Dataset records =>
-*-*-

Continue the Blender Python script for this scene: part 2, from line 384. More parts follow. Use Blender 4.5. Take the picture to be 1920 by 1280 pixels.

-*-*-

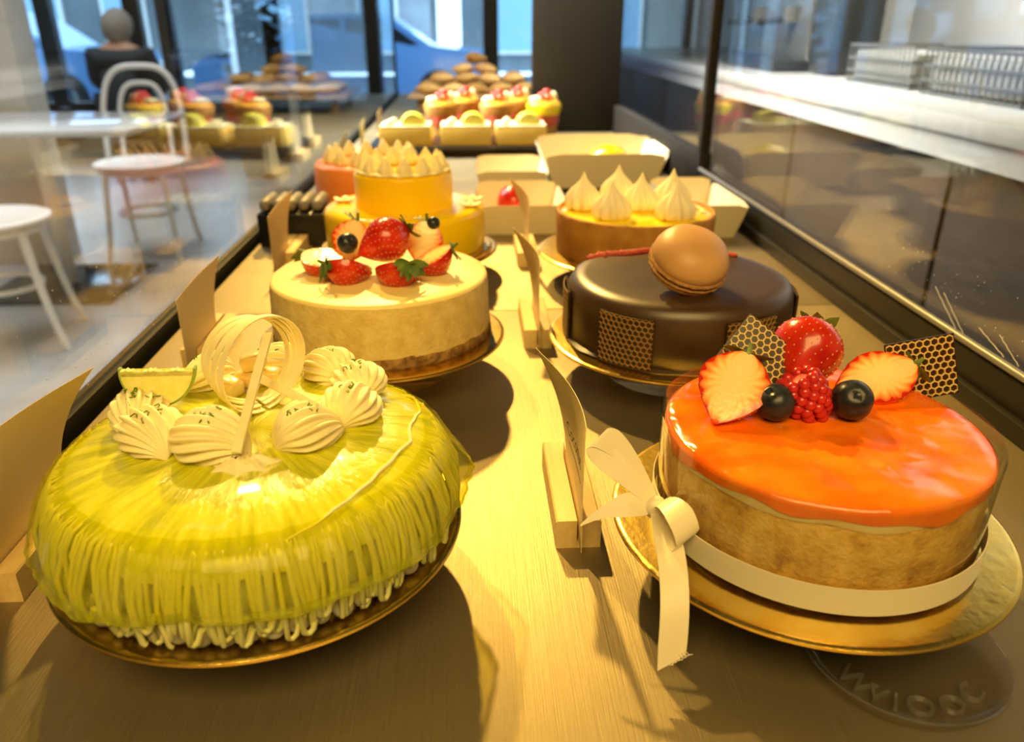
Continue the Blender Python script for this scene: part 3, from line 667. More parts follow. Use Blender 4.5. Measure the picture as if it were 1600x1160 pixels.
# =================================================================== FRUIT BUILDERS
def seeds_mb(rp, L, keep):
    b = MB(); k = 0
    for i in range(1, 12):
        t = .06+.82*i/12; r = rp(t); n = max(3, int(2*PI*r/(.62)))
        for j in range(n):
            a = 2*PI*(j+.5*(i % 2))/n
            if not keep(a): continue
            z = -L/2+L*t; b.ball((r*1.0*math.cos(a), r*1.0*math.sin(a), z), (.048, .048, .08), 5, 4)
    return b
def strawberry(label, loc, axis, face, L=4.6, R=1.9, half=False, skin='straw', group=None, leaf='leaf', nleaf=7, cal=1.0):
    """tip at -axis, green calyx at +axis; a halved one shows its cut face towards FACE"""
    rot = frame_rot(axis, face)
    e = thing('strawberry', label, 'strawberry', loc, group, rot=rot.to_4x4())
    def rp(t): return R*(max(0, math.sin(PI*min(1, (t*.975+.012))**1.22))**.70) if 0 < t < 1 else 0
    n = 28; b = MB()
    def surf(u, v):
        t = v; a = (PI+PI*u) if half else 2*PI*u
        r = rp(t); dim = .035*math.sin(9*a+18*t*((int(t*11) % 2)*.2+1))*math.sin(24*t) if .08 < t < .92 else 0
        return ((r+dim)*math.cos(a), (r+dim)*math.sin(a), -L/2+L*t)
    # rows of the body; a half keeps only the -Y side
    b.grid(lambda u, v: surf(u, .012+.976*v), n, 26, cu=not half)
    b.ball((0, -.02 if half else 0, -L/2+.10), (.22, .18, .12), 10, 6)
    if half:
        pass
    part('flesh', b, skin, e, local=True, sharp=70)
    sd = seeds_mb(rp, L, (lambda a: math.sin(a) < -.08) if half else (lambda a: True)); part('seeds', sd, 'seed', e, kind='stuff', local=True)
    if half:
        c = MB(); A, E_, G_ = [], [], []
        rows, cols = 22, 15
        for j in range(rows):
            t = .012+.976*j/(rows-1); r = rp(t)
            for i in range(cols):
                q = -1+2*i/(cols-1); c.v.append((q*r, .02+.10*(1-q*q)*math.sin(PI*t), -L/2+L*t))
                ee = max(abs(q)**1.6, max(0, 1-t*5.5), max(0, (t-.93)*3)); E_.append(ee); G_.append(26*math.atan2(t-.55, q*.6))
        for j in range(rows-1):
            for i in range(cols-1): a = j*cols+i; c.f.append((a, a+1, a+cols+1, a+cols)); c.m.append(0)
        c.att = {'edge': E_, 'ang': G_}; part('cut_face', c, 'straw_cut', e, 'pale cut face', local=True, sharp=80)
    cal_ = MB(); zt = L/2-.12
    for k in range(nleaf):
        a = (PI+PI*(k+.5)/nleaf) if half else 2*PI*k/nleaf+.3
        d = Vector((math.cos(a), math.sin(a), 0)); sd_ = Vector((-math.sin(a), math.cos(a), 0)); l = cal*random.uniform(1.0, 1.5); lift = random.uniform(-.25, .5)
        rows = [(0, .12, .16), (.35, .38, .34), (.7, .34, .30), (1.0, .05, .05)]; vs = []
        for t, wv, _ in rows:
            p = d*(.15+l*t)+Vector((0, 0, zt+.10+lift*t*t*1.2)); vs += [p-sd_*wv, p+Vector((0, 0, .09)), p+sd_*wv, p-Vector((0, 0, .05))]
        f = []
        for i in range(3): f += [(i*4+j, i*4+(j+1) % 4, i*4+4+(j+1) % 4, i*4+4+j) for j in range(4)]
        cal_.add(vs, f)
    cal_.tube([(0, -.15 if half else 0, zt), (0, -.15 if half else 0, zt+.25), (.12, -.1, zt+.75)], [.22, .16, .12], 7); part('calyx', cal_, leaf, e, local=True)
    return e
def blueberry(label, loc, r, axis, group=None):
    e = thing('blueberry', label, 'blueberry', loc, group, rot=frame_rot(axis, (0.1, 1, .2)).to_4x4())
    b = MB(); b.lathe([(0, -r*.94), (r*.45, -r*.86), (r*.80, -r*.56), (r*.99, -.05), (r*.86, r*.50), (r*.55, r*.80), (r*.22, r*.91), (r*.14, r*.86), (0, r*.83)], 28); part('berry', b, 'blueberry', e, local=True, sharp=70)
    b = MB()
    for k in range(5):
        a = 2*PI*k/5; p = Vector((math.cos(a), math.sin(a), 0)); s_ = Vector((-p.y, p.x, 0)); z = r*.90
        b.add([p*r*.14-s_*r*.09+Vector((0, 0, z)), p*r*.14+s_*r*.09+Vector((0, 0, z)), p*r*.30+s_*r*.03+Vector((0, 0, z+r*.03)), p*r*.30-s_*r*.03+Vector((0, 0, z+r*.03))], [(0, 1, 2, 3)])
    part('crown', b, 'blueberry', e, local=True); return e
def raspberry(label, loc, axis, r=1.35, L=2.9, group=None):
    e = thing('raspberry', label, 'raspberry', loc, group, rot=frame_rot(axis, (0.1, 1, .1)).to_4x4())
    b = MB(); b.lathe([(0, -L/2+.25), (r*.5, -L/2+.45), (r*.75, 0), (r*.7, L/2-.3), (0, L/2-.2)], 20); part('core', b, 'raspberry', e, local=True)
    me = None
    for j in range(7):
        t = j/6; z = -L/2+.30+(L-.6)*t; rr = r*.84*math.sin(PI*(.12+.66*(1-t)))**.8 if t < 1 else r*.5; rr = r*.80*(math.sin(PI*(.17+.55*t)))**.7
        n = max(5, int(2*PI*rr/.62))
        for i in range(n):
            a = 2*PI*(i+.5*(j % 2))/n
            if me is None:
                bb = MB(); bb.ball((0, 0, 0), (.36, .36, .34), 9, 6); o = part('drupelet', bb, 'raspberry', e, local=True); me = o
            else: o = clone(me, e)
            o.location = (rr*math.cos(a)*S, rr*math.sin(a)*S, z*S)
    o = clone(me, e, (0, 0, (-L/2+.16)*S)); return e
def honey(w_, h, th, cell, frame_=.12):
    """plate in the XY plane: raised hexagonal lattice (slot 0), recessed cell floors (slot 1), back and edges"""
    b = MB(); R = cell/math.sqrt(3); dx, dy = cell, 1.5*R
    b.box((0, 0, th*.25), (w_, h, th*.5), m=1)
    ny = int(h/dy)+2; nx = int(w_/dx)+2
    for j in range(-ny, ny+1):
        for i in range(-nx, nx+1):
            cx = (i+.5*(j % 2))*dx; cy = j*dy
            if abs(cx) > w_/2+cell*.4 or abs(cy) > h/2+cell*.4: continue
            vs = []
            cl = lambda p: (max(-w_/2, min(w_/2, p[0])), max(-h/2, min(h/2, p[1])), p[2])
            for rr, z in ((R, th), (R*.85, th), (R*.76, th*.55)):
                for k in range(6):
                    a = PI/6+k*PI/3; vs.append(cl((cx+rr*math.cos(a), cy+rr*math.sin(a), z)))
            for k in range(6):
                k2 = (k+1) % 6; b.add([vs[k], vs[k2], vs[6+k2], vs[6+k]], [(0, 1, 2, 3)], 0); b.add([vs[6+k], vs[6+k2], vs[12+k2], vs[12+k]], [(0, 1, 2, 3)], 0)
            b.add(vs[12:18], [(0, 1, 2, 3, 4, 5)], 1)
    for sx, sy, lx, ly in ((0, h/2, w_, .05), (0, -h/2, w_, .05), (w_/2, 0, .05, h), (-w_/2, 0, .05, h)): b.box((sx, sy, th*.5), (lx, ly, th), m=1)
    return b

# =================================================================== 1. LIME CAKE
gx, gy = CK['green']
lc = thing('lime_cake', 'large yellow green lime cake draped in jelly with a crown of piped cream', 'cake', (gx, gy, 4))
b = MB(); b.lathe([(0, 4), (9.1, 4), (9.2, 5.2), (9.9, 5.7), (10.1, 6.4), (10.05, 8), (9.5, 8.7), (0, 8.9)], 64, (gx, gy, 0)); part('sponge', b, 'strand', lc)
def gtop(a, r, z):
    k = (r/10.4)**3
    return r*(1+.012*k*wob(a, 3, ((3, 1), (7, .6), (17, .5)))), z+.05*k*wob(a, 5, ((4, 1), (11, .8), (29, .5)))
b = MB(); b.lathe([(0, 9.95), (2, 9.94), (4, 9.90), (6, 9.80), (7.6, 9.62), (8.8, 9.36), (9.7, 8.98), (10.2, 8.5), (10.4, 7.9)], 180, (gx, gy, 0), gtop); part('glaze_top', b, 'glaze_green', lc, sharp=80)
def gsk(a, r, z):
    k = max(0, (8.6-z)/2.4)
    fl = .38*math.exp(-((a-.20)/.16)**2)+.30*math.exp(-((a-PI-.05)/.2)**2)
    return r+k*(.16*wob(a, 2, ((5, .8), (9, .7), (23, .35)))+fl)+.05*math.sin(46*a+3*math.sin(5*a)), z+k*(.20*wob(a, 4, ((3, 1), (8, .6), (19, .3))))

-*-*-

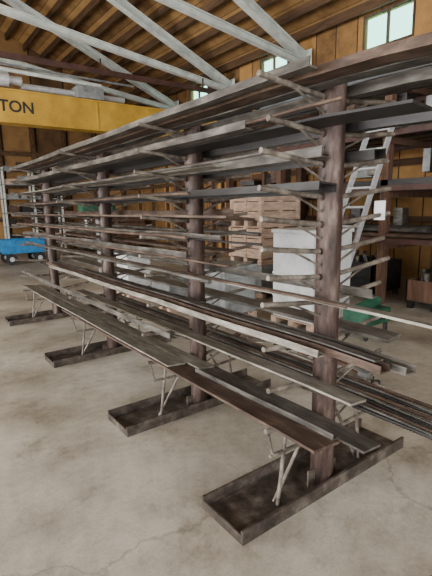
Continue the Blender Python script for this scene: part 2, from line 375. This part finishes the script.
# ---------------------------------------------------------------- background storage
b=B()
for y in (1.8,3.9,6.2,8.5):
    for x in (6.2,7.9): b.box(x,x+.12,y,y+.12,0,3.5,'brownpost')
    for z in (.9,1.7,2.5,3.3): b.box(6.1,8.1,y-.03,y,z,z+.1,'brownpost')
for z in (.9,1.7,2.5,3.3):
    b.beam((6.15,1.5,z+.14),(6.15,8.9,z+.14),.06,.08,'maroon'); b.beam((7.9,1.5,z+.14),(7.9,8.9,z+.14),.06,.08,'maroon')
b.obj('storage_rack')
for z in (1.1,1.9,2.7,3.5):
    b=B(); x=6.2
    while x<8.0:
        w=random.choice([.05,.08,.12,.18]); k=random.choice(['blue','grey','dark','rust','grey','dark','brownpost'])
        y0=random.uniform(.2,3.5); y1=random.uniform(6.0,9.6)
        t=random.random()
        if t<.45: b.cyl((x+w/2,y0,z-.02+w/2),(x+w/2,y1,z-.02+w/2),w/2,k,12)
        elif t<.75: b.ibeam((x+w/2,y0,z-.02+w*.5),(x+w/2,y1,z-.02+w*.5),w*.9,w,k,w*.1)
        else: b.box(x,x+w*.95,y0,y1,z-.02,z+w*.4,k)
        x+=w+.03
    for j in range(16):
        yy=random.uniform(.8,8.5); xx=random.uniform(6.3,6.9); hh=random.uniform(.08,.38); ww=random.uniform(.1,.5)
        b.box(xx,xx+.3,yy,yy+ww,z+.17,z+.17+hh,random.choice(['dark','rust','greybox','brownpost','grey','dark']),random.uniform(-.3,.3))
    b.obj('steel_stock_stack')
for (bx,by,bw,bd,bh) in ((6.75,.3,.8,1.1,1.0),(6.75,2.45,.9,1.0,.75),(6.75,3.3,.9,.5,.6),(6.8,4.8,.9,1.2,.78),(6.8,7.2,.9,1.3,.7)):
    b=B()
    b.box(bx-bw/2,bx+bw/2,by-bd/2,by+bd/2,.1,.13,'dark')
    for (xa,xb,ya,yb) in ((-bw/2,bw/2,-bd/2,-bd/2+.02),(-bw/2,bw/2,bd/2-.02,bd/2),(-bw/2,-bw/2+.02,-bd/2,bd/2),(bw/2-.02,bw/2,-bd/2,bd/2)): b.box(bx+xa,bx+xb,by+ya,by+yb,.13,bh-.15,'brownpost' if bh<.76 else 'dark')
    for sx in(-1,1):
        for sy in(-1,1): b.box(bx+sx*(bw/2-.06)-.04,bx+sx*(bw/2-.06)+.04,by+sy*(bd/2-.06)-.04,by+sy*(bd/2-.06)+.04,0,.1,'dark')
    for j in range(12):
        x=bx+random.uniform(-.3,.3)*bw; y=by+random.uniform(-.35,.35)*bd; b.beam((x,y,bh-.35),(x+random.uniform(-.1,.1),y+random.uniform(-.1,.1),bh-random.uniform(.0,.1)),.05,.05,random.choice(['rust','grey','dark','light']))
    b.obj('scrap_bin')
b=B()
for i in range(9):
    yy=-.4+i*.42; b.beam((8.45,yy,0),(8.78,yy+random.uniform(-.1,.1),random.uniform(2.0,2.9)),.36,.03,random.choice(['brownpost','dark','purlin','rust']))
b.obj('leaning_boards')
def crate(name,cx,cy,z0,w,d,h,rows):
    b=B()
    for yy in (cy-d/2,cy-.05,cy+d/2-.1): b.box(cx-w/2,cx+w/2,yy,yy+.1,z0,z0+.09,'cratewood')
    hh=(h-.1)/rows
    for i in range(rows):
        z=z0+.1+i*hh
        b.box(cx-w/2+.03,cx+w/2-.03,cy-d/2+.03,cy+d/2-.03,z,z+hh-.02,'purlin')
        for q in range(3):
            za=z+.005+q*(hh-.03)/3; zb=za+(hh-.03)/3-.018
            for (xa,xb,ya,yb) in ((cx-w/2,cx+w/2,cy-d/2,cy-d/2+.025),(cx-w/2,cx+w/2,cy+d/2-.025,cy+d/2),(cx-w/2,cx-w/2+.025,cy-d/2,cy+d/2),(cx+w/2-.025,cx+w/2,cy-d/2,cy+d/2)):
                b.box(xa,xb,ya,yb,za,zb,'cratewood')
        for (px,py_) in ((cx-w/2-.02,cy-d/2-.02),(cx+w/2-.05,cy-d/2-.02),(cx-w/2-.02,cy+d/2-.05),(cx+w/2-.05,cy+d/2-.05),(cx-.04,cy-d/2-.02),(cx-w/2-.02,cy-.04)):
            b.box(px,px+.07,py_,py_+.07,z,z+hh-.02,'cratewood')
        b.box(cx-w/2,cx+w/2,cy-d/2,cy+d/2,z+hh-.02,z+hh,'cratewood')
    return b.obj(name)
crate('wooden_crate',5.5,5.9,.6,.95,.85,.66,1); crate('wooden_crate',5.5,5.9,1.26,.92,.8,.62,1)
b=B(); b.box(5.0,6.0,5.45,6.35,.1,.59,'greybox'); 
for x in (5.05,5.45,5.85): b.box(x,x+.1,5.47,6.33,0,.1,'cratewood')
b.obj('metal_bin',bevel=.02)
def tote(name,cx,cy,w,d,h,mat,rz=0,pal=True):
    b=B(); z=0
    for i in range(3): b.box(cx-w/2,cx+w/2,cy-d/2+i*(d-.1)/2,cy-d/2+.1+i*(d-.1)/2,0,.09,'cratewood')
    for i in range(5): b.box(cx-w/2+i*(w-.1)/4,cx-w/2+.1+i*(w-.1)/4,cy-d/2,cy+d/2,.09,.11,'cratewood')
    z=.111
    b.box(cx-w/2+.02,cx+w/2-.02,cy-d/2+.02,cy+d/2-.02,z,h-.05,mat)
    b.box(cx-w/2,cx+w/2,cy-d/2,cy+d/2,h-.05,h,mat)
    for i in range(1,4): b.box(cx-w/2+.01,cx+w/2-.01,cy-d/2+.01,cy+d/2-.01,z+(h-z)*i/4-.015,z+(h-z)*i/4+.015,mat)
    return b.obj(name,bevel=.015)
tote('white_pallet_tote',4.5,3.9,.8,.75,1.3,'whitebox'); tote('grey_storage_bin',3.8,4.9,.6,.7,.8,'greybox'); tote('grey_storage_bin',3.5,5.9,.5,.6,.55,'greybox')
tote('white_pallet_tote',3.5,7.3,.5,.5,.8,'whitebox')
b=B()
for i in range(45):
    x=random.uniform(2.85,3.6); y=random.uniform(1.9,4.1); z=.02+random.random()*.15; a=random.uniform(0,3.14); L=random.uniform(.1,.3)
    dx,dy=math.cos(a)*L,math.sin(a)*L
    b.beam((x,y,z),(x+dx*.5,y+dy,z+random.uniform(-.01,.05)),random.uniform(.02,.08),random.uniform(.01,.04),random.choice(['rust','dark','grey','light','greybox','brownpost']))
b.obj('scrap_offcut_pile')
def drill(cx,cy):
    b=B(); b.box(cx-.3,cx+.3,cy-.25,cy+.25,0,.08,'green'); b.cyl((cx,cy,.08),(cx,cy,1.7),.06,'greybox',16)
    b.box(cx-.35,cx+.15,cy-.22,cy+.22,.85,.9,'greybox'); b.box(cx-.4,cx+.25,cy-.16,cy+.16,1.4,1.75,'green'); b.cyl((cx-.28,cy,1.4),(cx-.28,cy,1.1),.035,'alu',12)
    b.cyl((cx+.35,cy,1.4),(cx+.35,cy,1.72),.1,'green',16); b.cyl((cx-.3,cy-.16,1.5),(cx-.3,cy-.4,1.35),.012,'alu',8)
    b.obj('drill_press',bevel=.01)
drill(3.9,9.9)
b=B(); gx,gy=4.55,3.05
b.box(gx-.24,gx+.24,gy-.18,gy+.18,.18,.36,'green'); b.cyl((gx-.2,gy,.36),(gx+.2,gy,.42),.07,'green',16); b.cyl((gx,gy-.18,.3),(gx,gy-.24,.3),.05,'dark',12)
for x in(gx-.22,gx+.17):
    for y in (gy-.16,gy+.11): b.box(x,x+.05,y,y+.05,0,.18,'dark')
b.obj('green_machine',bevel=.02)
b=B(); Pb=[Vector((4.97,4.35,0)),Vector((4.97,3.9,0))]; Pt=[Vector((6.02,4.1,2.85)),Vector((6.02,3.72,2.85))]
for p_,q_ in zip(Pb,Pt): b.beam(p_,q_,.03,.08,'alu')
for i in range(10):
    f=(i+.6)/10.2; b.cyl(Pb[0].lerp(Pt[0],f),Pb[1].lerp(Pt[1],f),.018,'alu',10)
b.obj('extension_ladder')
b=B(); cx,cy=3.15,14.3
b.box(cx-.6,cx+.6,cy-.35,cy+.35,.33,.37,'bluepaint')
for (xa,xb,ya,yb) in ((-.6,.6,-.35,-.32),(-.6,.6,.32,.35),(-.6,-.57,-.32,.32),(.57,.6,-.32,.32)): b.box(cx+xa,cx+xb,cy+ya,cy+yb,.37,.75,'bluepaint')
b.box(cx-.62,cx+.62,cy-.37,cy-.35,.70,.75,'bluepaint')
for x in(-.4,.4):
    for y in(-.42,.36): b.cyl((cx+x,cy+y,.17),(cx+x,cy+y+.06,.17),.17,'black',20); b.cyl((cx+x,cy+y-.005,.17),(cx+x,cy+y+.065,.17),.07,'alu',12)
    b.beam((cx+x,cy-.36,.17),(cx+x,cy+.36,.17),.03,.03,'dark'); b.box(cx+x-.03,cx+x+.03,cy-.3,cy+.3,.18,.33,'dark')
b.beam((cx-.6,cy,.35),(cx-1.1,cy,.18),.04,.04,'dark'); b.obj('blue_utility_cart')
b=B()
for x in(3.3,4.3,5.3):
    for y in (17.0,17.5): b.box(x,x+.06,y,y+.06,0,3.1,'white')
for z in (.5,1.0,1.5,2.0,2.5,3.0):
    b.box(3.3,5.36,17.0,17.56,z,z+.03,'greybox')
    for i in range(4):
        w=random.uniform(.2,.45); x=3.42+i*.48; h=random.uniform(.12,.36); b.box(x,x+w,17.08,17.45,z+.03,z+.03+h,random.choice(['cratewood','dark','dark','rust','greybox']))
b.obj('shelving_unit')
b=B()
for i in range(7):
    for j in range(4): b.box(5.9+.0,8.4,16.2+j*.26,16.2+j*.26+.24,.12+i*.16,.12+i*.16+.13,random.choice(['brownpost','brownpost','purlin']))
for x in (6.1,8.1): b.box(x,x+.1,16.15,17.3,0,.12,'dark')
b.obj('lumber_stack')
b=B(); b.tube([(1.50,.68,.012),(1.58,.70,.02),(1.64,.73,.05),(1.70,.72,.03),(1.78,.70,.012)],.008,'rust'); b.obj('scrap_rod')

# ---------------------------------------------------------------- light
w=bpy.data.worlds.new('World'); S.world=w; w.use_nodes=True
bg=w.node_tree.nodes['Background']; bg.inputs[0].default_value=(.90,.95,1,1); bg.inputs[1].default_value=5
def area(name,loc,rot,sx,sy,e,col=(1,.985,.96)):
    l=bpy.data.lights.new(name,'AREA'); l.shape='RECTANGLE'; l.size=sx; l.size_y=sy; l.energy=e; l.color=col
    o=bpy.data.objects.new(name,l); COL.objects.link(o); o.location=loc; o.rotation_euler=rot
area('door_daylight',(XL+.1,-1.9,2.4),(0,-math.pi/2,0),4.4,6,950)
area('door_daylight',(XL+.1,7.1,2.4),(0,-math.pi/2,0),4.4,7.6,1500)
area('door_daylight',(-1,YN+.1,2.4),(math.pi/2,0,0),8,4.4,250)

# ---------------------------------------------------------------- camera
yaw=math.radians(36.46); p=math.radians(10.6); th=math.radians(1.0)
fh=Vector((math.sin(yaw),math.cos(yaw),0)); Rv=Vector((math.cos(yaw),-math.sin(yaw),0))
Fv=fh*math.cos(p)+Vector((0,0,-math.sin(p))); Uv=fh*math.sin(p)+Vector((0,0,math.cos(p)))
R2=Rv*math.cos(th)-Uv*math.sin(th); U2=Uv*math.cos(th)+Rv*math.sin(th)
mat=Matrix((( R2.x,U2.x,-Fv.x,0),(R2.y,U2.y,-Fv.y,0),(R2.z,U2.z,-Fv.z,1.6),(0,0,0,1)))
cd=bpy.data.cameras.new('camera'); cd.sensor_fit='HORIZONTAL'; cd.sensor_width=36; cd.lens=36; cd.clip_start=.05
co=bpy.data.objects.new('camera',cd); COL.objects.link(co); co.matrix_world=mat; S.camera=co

-*-*-

Your task => Using the records above, find and show each line with the string "from".

Solved exercise =>
Continue the Blender Python script for this scene: part 2, from line 384. More parts follow. Use Blender 4.5. Take the picture to be 1920 by 1280 pixels.
Continue the Blender Python script for this scene: part 3, from line 667. More parts follow. Use Blender 4.5. Measure the picture as if it were 1600x1160 pixels.
Continue the Blender Python script for this scene: part 2, from line 375. This part finishes the script.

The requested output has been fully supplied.